Your task is to retype each line of the data below exactly.
★ ★ ★ ★ ★ ★ ★
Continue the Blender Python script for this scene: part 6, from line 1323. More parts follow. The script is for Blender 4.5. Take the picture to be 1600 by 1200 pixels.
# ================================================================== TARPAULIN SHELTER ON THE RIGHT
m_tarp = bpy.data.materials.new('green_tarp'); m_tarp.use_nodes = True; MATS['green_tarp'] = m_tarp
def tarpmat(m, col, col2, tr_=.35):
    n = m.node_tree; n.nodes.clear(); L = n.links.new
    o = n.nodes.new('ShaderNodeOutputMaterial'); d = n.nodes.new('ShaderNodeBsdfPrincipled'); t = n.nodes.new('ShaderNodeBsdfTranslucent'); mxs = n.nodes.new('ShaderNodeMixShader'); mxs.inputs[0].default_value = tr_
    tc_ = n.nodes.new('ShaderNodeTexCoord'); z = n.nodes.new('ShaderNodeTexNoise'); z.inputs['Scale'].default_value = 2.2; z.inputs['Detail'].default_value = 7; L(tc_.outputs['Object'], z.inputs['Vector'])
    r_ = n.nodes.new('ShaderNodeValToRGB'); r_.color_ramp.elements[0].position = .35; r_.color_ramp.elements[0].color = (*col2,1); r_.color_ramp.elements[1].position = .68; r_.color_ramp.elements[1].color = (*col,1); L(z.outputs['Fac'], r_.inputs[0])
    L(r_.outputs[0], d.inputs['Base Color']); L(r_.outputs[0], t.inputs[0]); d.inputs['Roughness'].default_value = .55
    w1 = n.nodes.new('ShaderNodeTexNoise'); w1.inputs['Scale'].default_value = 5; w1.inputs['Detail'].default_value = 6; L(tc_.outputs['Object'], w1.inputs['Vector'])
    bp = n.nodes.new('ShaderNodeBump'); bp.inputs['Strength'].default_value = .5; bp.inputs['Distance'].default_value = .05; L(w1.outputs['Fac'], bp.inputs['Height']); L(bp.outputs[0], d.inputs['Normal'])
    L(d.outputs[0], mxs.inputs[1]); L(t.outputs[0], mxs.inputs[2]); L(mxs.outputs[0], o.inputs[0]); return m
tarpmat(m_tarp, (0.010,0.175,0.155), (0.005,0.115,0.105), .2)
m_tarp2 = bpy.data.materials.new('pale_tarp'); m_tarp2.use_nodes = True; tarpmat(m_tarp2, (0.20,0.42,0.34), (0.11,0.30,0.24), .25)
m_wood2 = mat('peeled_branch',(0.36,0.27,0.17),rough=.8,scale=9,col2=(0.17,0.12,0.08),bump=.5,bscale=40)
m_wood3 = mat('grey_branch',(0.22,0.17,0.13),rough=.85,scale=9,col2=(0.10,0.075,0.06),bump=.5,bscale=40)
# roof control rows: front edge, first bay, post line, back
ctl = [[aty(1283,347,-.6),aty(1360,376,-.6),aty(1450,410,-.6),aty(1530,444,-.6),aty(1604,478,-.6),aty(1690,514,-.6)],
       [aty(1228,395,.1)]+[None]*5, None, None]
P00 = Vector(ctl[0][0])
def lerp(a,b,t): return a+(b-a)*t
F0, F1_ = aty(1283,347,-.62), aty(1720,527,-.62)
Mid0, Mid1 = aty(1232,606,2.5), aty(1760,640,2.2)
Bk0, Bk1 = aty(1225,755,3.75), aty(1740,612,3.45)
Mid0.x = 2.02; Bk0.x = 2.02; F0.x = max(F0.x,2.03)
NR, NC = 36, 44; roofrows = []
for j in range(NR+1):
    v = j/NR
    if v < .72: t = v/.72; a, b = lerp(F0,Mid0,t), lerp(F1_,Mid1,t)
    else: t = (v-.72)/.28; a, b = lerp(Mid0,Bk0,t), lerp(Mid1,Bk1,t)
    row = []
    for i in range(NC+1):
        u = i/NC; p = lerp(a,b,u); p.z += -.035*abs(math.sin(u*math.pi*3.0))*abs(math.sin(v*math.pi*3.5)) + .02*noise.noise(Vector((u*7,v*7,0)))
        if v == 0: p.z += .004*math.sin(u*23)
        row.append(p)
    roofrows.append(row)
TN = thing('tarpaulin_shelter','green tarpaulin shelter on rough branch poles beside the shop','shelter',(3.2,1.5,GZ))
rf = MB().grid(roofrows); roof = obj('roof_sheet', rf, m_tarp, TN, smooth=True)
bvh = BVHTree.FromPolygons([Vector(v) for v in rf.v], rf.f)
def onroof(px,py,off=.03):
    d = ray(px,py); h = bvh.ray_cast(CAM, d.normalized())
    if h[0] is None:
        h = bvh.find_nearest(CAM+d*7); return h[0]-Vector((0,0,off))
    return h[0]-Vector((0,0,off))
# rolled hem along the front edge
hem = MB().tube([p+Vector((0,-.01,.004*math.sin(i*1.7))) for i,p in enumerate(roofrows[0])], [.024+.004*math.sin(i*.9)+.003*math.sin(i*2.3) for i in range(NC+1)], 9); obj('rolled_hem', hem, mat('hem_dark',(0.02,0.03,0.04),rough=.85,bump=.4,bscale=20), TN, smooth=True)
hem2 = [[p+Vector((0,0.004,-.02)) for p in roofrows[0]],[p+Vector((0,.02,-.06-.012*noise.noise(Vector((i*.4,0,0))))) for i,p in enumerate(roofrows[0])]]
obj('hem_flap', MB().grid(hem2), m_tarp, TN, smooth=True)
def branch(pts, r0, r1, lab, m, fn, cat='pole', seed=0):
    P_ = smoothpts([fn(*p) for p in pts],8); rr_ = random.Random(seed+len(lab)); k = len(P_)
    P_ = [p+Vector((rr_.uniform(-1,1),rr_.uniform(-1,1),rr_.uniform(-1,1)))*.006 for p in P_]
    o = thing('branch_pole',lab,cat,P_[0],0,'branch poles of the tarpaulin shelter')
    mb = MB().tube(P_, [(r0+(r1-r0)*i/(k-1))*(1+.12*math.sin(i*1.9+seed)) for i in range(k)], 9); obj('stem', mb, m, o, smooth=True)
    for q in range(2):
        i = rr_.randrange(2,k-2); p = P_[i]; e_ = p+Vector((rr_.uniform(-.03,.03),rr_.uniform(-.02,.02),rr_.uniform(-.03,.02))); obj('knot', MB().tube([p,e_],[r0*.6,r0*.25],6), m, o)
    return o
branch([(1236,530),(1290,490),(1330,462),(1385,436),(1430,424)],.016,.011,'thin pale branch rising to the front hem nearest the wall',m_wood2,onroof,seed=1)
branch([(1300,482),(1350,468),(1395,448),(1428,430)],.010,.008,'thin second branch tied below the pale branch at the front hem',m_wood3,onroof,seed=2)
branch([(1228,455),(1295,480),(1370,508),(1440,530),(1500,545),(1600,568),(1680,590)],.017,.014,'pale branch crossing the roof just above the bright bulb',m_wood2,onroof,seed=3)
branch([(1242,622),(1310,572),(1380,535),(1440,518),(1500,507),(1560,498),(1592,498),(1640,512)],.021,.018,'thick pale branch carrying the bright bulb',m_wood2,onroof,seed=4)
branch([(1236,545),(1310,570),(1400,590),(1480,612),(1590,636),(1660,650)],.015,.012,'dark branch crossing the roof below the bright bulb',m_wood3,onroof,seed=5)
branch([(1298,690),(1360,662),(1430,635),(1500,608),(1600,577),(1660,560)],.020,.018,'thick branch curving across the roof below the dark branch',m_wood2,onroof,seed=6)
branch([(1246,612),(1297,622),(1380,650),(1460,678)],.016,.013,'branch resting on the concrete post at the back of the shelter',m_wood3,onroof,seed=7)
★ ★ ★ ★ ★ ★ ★
> **RESULT FOR THIS TASK**:
Continue the Blender Python script for this scene: part 6, from line 1323. More parts follow. The script is for Blender 4.5. Take the picture to be 1600 by 1200 pixels.
# ================================================================== TARPAULIN SHELTER ON THE RIGHT
m_tarp = bpy.data.materials.new('green_tarp'); m_tarp.use_nodes = True; MATS['green_tarp'] = m_tarp
def tarpmat(m, col, col2, tr_=.35):
    n = m.node_tree; n.nodes.clear(); L = n.links.new
    o = n.nodes.new('ShaderNodeOutputMaterial'); d = n.nodes.new('ShaderNodeBsdfPrincipled'); t = n.nodes.new('ShaderNodeBsdfTranslucent'); mxs = n.nodes.new('ShaderNodeMixShader'); mxs.inputs[0].default_value = tr_
    tc_ = n.nodes.new('ShaderNodeTexCoord'); z = n.nodes.new('ShaderNodeTexNoise'); z.inputs['Scale'].default_value = 2.2; z.inputs['Detail'].default_value = 7; L(tc_.outputs['Object'], z.inputs['Vector'])
    r_ = n.nodes.new('ShaderNodeValToRGB'); r_.color_ramp.elements[0].position = .35; r_.color_ramp.elements[0].color = (*col2,1); r_.color_ramp.elements[1].position = .68; r_.color_ramp.elements[1].color = (*col,1); L(z.outputs['Fac'], r_.inputs[0])
    L(r_.outputs[0], d.inputs['Base Color']); L(r_.outputs[0], t.inputs[0]); d.inputs['Roughness'].default_value = .55
    w1 = n.nodes.new('ShaderNodeTexNoise'); w1.inputs['Scale'].default_value = 5; w1.inputs['Detail'].default_value = 6; L(tc_.outputs['Object'], w1.inputs['Vector'])
    bp = n.nodes.new('ShaderNodeBump'); bp.inputs['Strength'].default_value = .5; bp.inputs['Distance'].default_value = .05; L(w1.outputs['Fac'], bp.inputs['Height']); L(bp.outputs[0], d.inputs['Normal'])
    L(d.outputs[0], mxs.inputs[1]); L(t.outputs[0], mxs.inputs[2]); L(mxs.outputs[0], o.inputs[0]); return m
tarpmat(m_tarp, (0.010,0.175,0.155), (0.005,0.115,0.105), .2)
m_tarp2 = bpy.data.materials.new('pale_tarp'); m_tarp2.use_nodes = True; tarpmat(m_tarp2, (0.20,0.42,0.34), (0.11,0.30,0.24), .25)
m_wood2 = mat('peeled_branch',(0.36,0.27,0.17),rough=.8,scale=9,col2=(0.17,0.12,0.08),bump=.5,bscale=40)
m_wood3 = mat('grey_branch',(0.22,0.17,0.13),rough=.85,scale=9,col2=(0.10,0.075,0.06),bump=.5,bscale=40)
# roof control rows: front edge, first bay, post line, back
ctl = [[aty(1283,347,-.6),aty(1360,376,-.6),aty(1450,410,-.6),aty(1530,444,-.6),aty(1604,478,-.6),aty(1690,514,-.6)],
       [aty(1228,395,.1)]+[None]*5, None, None]
P00 = Vector(ctl[0][0])
def lerp(a,b,t): return a+(b-a)*t
F0, F1_ = aty(1283,347,-.62), aty(1720,527,-.62)
Mid0, Mid1 = aty(1232,606,2.5), aty(1760,640,2.2)
Bk0, Bk1 = aty(1225,755,3.75), aty(1740,612,3.45)
Mid0.x = 2.02; Bk0.x = 2.02; F0.x = max(F0.x,2.03)
NR, NC = 36, 44; roofrows = []
for j in range(NR+1):
    v = j/NR
    if v < .72: t = v/.72; a, b = lerp(F0,Mid0,t), lerp(F1_,Mid1,t)
    else: t = (v-.72)/.28; a, b = lerp(Mid0,Bk0,t), lerp(Mid1,Bk1,t)
    row = []
    for i in range(NC+1):
        u = i/NC; p = lerp(a,b,u); p.z += -.035*abs(math.sin(u*math.pi*3.0))*abs(math.sin(v*math.pi*3.5)) + .02*noise.noise(Vector((u*7,v*7,0)))
        if v == 0: p.z += .004*math.sin(u*23)
        row.append(p)
    roofrows.append(row)
TN = thing('tarpaulin_shelter','green tarpaulin shelter on rough branch poles beside the shop','shelter',(3.2,1.5,GZ))
rf = MB().grid(roofrows); roof = obj('roof_sheet', rf, m_tarp, TN, smooth=True)
bvh = BVHTree.FromPolygons([Vector(v) for v in rf.v], rf.f)
def onroof(px,py,off=.03):
    d = ray(px,py); h = bvh.ray_cast(CAM, d.normalized())
    if h[0] is None:
        h = bvh.find_nearest(CAM+d*7); return h[0]-Vector((0,0,off))
    return h[0]-Vector((0,0,off))
# rolled hem along the front edge
hem = MB().tube([p+Vector((0,-.01,.004*math.sin(i*1.7))) for i,p in enumerate(roofrows[0])], [.024+.004*math.sin(i*.9)+.003*math.sin(i*2.3) for i in range(NC+1)], 9); obj('rolled_hem', hem, mat('hem_dark',(0.02,0.03,0.04),rough=.85,bump=.4,bscale=20), TN, smooth=True)
hem2 = [[p+Vector((0,0.004,-.02)) for p in roofrows[0]],[p+Vector((0,.02,-.06-.012*noise.noise(Vector((i*.4,0,0))))) for i,p in enumerate(roofrows[0])]]
obj('hem_flap', MB().grid(hem2), m_tarp, TN, smooth=True)
def branch(pts, r0, r1, lab, m, fn, cat='pole', seed=0):
    P_ = smoothpts([fn(*p) for p in pts],8); rr_ = random.Random(seed+len(lab)); k = len(P_)
    P_ = [p+Vector((rr_.uniform(-1,1),rr_.uniform(-1,1),rr_.uniform(-1,1)))*.006 for p in P_]
    o = thing('branch_pole',lab,cat,P_[0],0,'branch poles of the tarpaulin shelter')
    mb = MB().tube(P_, [(r0+(r1-r0)*i/(k-1))*(1+.12*math.sin(i*1.9+seed)) for i in range(k)], 9); obj('stem', mb, m, o, smooth=True)
    for q in range(2):
        i = rr_.randrange(2,k-2); p = P_[i]; e_ = p+Vector((rr_.uniform(-.03,.03),rr_.uniform(-.02,.02),rr_.uniform(-.03,.02))); obj('knot', MB().tube([p,e_],[r0*.6,r0*.25],6), m, o)
    return o
branch([(1236,530),(1290,490),(1330,462),(1385,436),(1430,424)],.016,.011,'thin pale branch rising to the front hem nearest the wall',m_wood2,onroof,seed=1)
branch([(1300,482),(1350,468),(1395,448),(1428,430)],.010,.008,'thin second branch tied below the pale branch at the front hem',m_wood3,onroof,seed=2)
branch([(1228,455),(1295,480),(1370,508),(1440,530),(1500,545),(1600,568),(1680,590)],.017,.014,'pale branch crossing the roof just above the bright bulb',m_wood2,onroof,seed=3)
branch([(1242,622),(1310,572),(1380,535),(1440,518),(1500,507),(1560,498),(1592,498),(1640,512)],.021,.018,'thick pale branch carrying the bright bulb',m_wood2,onroof,seed=4)
branch([(1236,545),(1310,570),(1400,590),(1480,612),(1590,636),(1660,650)],.015,.012,'dark branch crossing the roof below the bright bulb',m_wood3,onroof,seed=5)
branch([(1298,690),(1360,662),(1430,635),(1500,608),(1600,577),(1660,560)],.020,.018,'thick branch curving across the roof below the dark branch',m_wood2,onroof,seed=6)
branch([(1246,612),(1297,622),(1380,650),(1460,678)],.016,.013,'branch resting on the concrete post at the back of the shelter',m_wood3,onroof,seed=7)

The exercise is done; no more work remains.